A draft proposal of a report by a presidentially appointed deficit reduction panel includes an option that would eliminate many tax exemptions, including the one for credit unions.

The report, released on Nov. 10, doesn't cite credit unions by name but suggests eliminating “all $1.1 trillion in tax expenditures.”

It does, however, cite other tax deductions that should be eliminated, including one for mortgage interest.

Estimates vary on the revenue that the federal government would receive from taxing credit unions at the going corporate tax rate. When the Treasury Department did an analysis in 2005, it estimated the annual revenue at $1.39 billion, while Congress' Joint Committee on Taxation estimated $1.30 billion. The Tax Foundation, in a study funded by the Independent Community Bankers of America, concluded during that same year that that the annual revenues from such a tax could be as high as $3 billion.

The commission's proposal, which is still being debated among the 18-member commission, combines tax increases and spending reductions that it estimates would cut $4 trillion in projected deficits by 2020.

Officials of CUNA and NAFCU said they would vigorously fight any effort to tax credit unions.

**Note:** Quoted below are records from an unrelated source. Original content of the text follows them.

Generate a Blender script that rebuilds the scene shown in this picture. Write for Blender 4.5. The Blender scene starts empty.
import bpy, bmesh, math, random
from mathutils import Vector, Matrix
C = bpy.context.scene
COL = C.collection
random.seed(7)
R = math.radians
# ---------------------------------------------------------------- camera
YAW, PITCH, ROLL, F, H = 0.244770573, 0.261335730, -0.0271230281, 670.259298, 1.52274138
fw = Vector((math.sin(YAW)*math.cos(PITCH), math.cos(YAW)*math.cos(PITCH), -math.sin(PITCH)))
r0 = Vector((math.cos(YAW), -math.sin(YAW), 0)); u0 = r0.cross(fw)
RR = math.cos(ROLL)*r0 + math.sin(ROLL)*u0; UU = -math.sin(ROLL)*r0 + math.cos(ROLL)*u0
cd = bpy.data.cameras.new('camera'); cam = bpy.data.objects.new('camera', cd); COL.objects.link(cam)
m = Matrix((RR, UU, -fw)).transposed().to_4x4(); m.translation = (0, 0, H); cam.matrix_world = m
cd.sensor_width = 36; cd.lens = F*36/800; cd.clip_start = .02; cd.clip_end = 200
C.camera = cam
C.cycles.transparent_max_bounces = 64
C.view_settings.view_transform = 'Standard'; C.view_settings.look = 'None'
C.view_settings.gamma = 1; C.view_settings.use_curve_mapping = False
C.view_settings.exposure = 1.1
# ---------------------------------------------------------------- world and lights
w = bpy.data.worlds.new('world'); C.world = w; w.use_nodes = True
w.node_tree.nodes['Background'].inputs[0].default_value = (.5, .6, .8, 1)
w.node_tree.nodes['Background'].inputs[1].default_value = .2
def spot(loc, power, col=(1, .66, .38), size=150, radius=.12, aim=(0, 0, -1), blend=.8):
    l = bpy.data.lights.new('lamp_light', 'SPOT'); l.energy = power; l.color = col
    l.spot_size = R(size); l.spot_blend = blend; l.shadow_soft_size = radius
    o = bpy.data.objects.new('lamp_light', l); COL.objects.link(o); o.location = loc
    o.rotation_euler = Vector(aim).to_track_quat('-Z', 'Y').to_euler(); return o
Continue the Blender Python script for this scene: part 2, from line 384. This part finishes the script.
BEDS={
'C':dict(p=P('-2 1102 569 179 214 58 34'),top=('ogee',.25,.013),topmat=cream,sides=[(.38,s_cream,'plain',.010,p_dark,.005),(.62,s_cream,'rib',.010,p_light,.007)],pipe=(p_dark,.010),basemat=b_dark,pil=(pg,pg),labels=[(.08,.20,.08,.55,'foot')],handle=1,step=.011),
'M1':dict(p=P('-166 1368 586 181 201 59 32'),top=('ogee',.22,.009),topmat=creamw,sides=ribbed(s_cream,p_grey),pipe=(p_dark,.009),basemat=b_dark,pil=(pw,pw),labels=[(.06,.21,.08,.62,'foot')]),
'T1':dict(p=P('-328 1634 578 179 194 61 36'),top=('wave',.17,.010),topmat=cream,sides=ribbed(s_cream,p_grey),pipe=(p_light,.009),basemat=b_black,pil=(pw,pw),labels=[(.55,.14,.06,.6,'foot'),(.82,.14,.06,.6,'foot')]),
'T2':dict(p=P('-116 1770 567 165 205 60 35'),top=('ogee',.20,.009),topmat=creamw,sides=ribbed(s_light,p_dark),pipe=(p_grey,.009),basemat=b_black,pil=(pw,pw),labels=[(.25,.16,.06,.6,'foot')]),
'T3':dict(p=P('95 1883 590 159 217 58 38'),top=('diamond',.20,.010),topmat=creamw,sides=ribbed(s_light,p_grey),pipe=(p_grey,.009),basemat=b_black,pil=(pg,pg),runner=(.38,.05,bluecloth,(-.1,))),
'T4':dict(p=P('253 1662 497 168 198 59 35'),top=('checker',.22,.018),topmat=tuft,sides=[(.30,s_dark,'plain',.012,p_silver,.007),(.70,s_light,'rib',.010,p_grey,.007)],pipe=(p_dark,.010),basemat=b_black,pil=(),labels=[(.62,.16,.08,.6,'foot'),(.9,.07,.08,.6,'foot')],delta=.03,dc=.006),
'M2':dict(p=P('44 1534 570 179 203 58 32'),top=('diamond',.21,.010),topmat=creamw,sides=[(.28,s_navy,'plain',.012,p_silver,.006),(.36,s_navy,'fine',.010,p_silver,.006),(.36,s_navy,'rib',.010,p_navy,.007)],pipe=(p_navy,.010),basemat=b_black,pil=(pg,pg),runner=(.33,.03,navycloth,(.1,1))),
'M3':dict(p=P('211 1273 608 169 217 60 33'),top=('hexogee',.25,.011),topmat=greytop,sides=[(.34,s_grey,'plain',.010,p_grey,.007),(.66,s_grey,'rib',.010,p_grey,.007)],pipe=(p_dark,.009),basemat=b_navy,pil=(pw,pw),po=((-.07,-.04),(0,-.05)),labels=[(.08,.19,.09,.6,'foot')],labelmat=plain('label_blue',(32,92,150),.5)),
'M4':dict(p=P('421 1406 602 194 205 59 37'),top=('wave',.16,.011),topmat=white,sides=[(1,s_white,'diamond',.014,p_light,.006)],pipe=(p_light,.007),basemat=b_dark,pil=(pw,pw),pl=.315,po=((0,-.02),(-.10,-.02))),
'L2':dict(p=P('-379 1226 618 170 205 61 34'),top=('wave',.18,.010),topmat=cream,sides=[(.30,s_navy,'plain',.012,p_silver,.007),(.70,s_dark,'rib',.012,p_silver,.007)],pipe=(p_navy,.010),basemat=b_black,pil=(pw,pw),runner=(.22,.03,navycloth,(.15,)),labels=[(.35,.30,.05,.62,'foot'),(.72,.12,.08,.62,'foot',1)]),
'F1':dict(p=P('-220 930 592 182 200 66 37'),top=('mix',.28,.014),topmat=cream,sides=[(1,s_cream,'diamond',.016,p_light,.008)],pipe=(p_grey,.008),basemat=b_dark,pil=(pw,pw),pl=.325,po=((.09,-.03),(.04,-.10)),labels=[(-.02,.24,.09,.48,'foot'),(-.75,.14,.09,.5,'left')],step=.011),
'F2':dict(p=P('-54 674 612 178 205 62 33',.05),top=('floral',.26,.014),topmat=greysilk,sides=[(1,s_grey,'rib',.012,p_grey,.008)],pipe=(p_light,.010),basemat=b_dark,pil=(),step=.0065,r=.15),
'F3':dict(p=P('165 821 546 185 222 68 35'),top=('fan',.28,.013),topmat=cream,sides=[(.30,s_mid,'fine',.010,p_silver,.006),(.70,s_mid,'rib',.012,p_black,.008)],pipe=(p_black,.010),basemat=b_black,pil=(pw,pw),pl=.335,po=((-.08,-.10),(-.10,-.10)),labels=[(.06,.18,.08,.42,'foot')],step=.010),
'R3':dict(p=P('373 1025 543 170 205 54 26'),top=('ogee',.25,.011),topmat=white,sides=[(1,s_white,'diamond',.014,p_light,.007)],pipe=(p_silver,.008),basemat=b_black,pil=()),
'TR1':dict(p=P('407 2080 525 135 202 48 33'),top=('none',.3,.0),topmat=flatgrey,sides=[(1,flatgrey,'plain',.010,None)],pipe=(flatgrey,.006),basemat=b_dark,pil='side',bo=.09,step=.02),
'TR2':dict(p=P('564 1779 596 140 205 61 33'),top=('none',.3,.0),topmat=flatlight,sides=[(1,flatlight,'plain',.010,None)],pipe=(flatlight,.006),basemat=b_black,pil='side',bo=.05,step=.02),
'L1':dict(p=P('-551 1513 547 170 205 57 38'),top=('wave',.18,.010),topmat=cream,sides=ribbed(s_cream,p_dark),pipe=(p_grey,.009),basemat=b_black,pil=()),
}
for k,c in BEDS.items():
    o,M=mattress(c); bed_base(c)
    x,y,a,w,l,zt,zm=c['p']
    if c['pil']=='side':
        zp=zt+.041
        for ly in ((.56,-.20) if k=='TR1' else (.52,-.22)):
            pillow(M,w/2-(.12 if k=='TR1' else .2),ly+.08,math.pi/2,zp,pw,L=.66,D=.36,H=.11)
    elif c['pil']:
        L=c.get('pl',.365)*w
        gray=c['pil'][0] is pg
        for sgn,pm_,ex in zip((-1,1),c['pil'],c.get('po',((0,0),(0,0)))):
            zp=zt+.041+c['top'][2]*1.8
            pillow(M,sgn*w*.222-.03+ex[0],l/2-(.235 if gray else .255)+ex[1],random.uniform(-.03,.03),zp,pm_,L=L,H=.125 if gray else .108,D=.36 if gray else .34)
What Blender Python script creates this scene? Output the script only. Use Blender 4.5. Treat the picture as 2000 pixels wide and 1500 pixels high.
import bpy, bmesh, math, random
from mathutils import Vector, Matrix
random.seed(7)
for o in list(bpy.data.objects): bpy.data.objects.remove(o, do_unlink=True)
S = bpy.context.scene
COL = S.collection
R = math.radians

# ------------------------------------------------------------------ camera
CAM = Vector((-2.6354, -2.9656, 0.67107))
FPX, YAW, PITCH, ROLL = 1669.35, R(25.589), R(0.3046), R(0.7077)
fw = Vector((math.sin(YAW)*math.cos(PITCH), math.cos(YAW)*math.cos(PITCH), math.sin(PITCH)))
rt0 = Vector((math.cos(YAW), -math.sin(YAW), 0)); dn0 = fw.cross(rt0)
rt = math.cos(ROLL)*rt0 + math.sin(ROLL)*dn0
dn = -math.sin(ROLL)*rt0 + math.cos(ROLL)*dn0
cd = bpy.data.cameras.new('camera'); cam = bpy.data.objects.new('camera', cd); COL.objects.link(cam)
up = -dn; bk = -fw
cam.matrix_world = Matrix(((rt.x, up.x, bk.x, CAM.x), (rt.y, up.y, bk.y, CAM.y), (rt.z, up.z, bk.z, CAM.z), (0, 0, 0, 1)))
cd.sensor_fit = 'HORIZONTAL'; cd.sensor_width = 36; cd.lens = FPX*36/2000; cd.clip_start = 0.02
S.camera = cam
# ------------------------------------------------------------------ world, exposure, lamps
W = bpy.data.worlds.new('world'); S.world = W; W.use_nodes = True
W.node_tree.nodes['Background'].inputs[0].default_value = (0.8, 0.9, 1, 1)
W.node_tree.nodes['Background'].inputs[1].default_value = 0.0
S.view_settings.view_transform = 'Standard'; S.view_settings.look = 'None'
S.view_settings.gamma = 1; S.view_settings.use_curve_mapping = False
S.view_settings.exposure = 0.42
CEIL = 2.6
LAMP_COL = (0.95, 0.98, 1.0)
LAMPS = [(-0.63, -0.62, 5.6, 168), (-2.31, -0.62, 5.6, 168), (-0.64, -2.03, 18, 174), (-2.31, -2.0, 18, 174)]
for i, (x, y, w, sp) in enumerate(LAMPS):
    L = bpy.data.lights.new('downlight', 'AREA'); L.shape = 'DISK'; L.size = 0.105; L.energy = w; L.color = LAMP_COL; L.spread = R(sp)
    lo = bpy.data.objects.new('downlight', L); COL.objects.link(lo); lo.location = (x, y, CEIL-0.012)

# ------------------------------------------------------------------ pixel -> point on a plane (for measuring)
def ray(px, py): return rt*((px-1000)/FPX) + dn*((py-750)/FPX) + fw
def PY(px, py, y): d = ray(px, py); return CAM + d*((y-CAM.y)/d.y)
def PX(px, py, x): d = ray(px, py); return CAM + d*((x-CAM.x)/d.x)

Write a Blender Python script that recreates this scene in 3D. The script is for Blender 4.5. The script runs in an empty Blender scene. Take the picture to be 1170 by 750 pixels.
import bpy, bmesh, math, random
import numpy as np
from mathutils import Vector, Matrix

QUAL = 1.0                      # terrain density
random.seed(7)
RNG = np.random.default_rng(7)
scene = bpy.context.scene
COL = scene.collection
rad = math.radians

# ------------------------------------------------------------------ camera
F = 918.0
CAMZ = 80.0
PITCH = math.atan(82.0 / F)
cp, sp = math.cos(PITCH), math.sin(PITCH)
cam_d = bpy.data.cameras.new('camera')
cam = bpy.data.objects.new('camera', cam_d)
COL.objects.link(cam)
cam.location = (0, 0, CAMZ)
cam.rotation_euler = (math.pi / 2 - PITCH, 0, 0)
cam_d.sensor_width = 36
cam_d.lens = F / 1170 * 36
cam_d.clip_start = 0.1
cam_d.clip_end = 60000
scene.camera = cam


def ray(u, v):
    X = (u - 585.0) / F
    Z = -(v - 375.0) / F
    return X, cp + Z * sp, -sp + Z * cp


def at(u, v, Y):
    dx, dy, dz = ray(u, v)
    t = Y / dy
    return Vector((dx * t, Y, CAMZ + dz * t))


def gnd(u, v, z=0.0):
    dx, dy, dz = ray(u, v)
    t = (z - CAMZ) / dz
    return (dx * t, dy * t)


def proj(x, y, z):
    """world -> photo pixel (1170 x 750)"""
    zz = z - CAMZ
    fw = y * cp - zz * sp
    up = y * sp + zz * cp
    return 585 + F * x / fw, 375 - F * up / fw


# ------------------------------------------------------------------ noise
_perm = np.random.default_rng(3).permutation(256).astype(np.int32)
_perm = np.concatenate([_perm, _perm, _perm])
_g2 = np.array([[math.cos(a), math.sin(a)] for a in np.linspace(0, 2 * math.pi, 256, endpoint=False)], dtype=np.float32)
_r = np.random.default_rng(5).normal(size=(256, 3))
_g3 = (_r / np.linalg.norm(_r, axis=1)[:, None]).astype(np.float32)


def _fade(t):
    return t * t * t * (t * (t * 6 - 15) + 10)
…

“If some of these recommendations are adopted as released, they could effectively eliminate the credit union tax exemption, an outcome which we adamantly oppose, of course. Moreover, the co-chairs' suggestions paint with the broadest possible brush and- outside of reducing spending and raising revenue-take little or nothing into consideration about the consequences of the proposals. Such as, if taxed, could credit unions as cooperative, not-for-profit financial institutions continue to effectively serve their members? Our answer: Absolutely not!” CUNA President/CEO Bill Cheney said in a statement.

NAFCU Executive Vice President Dan Berger predicted that before the commission finishes its work the credit union tax exemption will remain untouched.

“The draft is a starting point. But there is no appetite on Capitol Hill to tax credit unions. I have not heard any support from people on either side of the aisle on the Hill for taxing credit unions,” Berger said.

Taxing credit unions is a perennial subject whenever the government is looking to find ways to raise revenue. Last summer, President Obama's Economic Recovery Board raised the possibility in a report and noted that eliminating the exemption would “raise revenue and level the playing field but would clearly raise taxes on credit unions.”

Banks have long urged that the tax exemption be eliminated.

The deliberations of the deficit reduction commission have a long way to go.

If 14 of the panel's members approve the recommendation it will be sent to Congress.

The final report is scheduled to be released on Dec. 1.

The draft proposal suggests that eliminating the tax credits could be done at the same time as simplifying the tax rate system. One proposal would result in income tax rates ranging from 8% to 23%. Currently the range is 10% to 35%.

The draft also calls for cuts in military spending and in social programs, including a reduction in Social Security benefits and a gradual increase the age at which people can receive full Social Security benefits from 67 to 69.

The commission is chaired by former White House Chief of Staff Erskine Bowles and former Senate Majority Whip Alan Simpson. Bowles served in the Clinton administration and Simpson was in the GOP leadership from 1985 to 1995.